### WHAT IS NEEDED
Return the lines below exactly, from the first line to the line that contains "R = math.radians". Leave out pictures.

## start

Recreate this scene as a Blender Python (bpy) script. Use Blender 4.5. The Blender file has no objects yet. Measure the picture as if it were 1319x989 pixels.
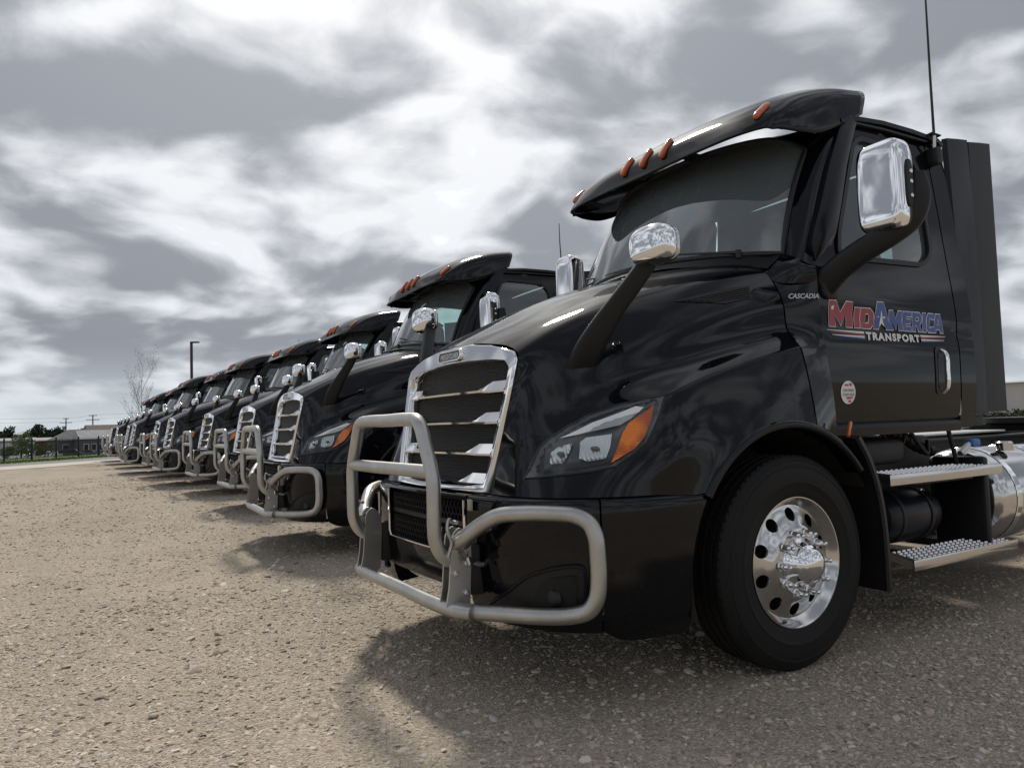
import bpy, bmesh, math, random
import numpy as np
from mathutils import Vector, Matrix, geometry
from mathutils.bvhtree import BVHTree

random.seed(7); rng = np.random.default_rng(7)
S = bpy.context.scene
COL = S.collection
R = math.radians

# ------------------------------------------------------------------ camera
CAM = Vector((2.988, 3.575, 1.207))
YAW, PITCH, ROLL = R(30.851), R(3.066), R(-1.809)
def cam_axes():
    d = Vector((-math.sin(YAW)*math.cos(PITCH), -math.cos(YAW)*math.cos(PITCH), math.sin(PITCH)))
    r = d.cross(Vector((0, 0, 1))).normalized(); u = r.cross(d)
    c, s = math.cos(ROLL), math.sin(ROLL)
    return c*r+s*u, c*u-s*r, d
_r, _u, _d = cam_axes()
cd = bpy.data.cameras.new('camera'); cam = bpy.data.objects.new('camera', cd); COL.objects.link(cam)
cam.matrix_world = Matrix(((_r.x, _u.x, -_d.x, CAM.x), (_r.y, _u.y, -_d.y, CAM.y), (_r.z, _u.z, -_d.z, CAM.z), (0, 0, 0, 1)))
cd.sensor_width = 36; cd.lens = 960.17/1319*36; cd.clip_start = .05; cd.clip_end = 6000
S.camera = cam

# ------------------------------------------------------------------ sky, sun, exposure
SKY_OFF = (-17.1, -3.6, 8.9)
SUN_EL = R(48)
SUN_DIR = Vector((-.35*math.cos(SUN_EL)/.998, -.935*math.cos(SUN_EL)/.998, math.sin(SUN_EL))).normalized()
W = bpy.data.worlds.new('World'); S.world = W; W.use_nodes = True
nt = W.node_tree; nt.nodes.clear()
def wn(t, **k):
    n = nt.nodes.new(t)
    for a, b in k.items(): setattr(n, a, b)
    return n
def wl(a, b): nt.links.new(a, b)
def wmath(op, a, b=None, c=None, clamp=False):
    n = wn('ShaderNodeMath', operation=op); n.use_clamp = clamp
    for i, v in enumerate((a, b, c)):
        if v is None: continue
        if isinstance(v, (int, float)): n.inputs[i].default_value = v
        else: wl(v, n.inputs[i])
    return n.outputs[0]
def wvec(op, a, b=None):
    n = wn('ShaderNodeVectorMath', operation=op)
    for i, v in enumerate((a, b)):
        if v is None: continue
        if isinstance(v, (tuple, Vector)): n.inputs[i].default_value = v
        else: wl(v, n.inputs[i])
    return n
def wmix(f, a, b):
    n = wn('ShaderNodeMix', data_type='RGBA')
    if isinstance(f, (int, float)): n.inputs[0].default_value = f
    else: wl(f, n.inputs[0])
    for i, v in ((6, a), (7, b)):
        if isinstance(v, tuple): n.inputs[i].default_value = (*v, 1)
        else: wl(v, n.inputs[i])
    return n.outputs[2]
def wsmooth(v, lo, hi):
    n = wn('ShaderNodeMapRange', interpolation_type='SMOOTHSTEP'); wl(v, n.inputs[0])
    n.inputs[1].default_value = lo; n.inputs[2].default_value = hi
    return n.outputs[0]
def wnoise(vec, scale, detail, rough, dist=0.0):
    n = wn('ShaderNodeTexNoise', noise_dimensions='3D'); wl(vec, n.inputs['Vector'])
    n.inputs['Scale'].default_value = scale; n.inputs['Detail'].default_value = detail
    n.inputs['Roughness'].default_value = rough; n.inputs['Distortion'].default_value = dist
    return n.outputs[0]
sky = wn('ShaderNodeTexSky', sky_type='NISHITA'); sky.sun_disc = False
sky.sun_elevation = SUN_EL; sky.sun_rotation = math.atan2(SUN_DIR.x, SUN_DIR.y)
sky.air_density = 1.0; sky.dust_density = 1.5
tc = wn('ShaderNodeTexCoord'); D = wvec('NORMALIZE', tc.outputs['Generated']).outputs[0]
sep = wn('ShaderNodeSeparateXYZ'); wl(D, sep.inputs[0])
zc = wmath('MAXIMUM', sep.outputs[2], 0.0); inv = wmath('DIVIDE', 1.0, wmath("ADD", zc, .30))
px_ = wmath('MULTIPLY', sep.outputs[0], inv); py_ = wmath('MULTIPLY', sep.outputs[1], inv)
cmb = wn('ShaderNodeCombineXYZ'); wl(px_, cmb.inputs[0]); wl(py_, cmb.inputs[1])
PC = wvec('ADD', cmb.outputs[0], SKY_OFF).outputs[0]
warp = wn('ShaderNodeTexNoise'); wl(PC, warp.inputs['Vector']); warp.inputs['Scale'].default_value = 1.6; warp.inputs['Detail'].default_value = 3
PW = wvec('ADD', PC, wvec('MULTIPLY', wvec('SUBTRACT', warp.outputs['Color'], (.5, .5, .5)).outputs[0], (.35, .35, .35)).outputs[0]).outputs[0]
big = wnoise(PW, 1.9, 3, .5)
mid = wnoise(PW, 3.8, 7, .52)
fine = wnoise(PW, 12.0, 6, .62)
cov = wmath('ADD', wmath('MULTIPLY', big, .95), wmath('ADD', wmath("MULTIPLY", mid, .46), wmath("MULTIPLY", fine, .12)))   # mean about .72
sd = wmath('MAXIMUM', wvec('DOT_PRODUCT', D, tuple(SUN_DIR)).outputs['Value'], 0.0)
glow = wmath('POWER', sd, 5.0)
thick = wsmooth(cov, .595, .87)                       # 0 thin bright veil, 1 thick grey cloud
thick2 = wmath('SUBTRACT', thick, wmath('MULTIPLY', glow, .18), clamp=True)
thin_col = wmix(glow, (4.5, 4.65, 4.95), (6.2, 6.25, 6.3))
dark_col = wmix(glow, (1.45, 1.58, 1.84), (2.0, 2.1, 2.34))
cloud = wmix(thick2, thin_col, dark_col)
blue = wsmooth(cov, .60, .53)
col1 = wmix(wmath('MULTIPLY', blue, .8), cloud, wmix(.55, sky.outputs[0], (6.0, 6.6, 7.4)))
hz = wsmooth(zc, .12, .0)
col2 = wmix(wmath('MULTIPLY', hz, .8), col1, (3.9, 4.3, 4.55))
bg = wn('ShaderNodeBackground'); wl(col2, bg.inputs[0]); bg.inputs[1].default_value = .135
wo = wn('ShaderNodeOutputWorld'); wl(bg.outputs[0], wo.inputs[0])

sl = bpy.data.lights.new('sun', 'SUN'); sl.energy = 2.6; sl.angle = R(8); sl.color = (1, .93, .82)
sun = bpy.data.objects.new('sun', sl); COL.objects.link(sun)
sun.rotation_euler = SUN_DIR.to_track_quat('Z', 'Y').to_euler(); sun.location = (0, 0, 30)
S.view_settings.view_transform = 'Standard'; S.view_settings.look = 'None'
S.view_settings.exposure = 0.36; S.view_settings.gamma = 1.0; S.view_settings.use_curve_mapping = False
S.cycles.use_denoising = True
S.cycles.max_bounces = 8; S.cycles.transparent_max_bounces = 16
S.cycles.caustics_reflective = False; S.cycles.caustics_refractive = False

# ------------------------------------------------------------------ helpers
def tag(o, label=None, cat=None, group=None, kind=None):
    if label: o['label'] = label
    if cat: o['category'] = cat
    if group: o['group'] = group
    if kind: o['kind'] = kind
    return o
def empty(name, loc=(0, 0, 0), rz=0, parent=None):
    o = bpy.data.objects.new(name, None); COL.objects.link(o); o.location = loc; o.rotation_euler = (0, 0, rz)
    o.empty_display_size = .2; o.parent = parent
    return o
def mesh_obj(name, verts, faces, mat, parent=None, smooth=True, angle=35):
    me = bpy.data.meshes.new(name); me.from_pydata([tuple(map(float, v)) for v in verts], [], [tuple(f) for f in faces]); me.update()
    if smooth:
        me.shade_smooth(); me.set_sharp_from_angle(angle=R(angle))
    if mat is not None: me.materials.append(mat)
    o = bpy.data.objects.new(name, me); COL.objects.link(o); o.parent = parent
    return o
def cr(points, n, closed=False):
    """centripetal-ish Catmull-Rom through points, n samples per interval"""
    P = np.array(points, float); m = len(P); out = []
    rngi = range(m if closed else m-1)
    for i in rngi:
        p1, p2 = P[i], P[(i+1) % m]
        p0 = P[(i-1) % m] if (closed or i > 0) else 2*p1-p2
        p3 = P[(i+2) % m] if (closed or i+2 < m) else 2*p2-p1
        d1 = max(np.linalg.norm(p2-p1), 1e-6); d0 = max(np.linalg.norm(p1-p0), 1e-6); d2 = max(np.linalg.norm(p3-p2), 1e-6)
        m1 = ((p1-p0)/d0*d1+(p2-p1))*.5 if d0 > 0 else p2-p1
        m2 = ((p3-p2)/d2*d1+(p2-p1))*.5
        for k in range(n):
            t = k/n; a = 2*t**3-3*t*t+1; b = t**3-2*t*t+t; c = -2*t**3+3*t*t; e = t**3-t*t
            out.append(a*p1+b*m1+c*p2+e*m2)
    if not closed: out.append(P[-1])
    return np.array(out)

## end

### WORKED SOLUTION
Recreate this scene as a Blender Python (bpy) script. Use Blender 4.5. The Blender file has no objects yet. Measure the picture as if it were 1319x989 pixels.
import bpy, bmesh, math, random
import numpy as np
from mathutils import Vector, Matrix, geometry
from mathutils.bvhtree import BVHTree

random.seed(7); rng = np.random.default_rng(7)
S = bpy.context.scene
COL = S.collection
R = math.radians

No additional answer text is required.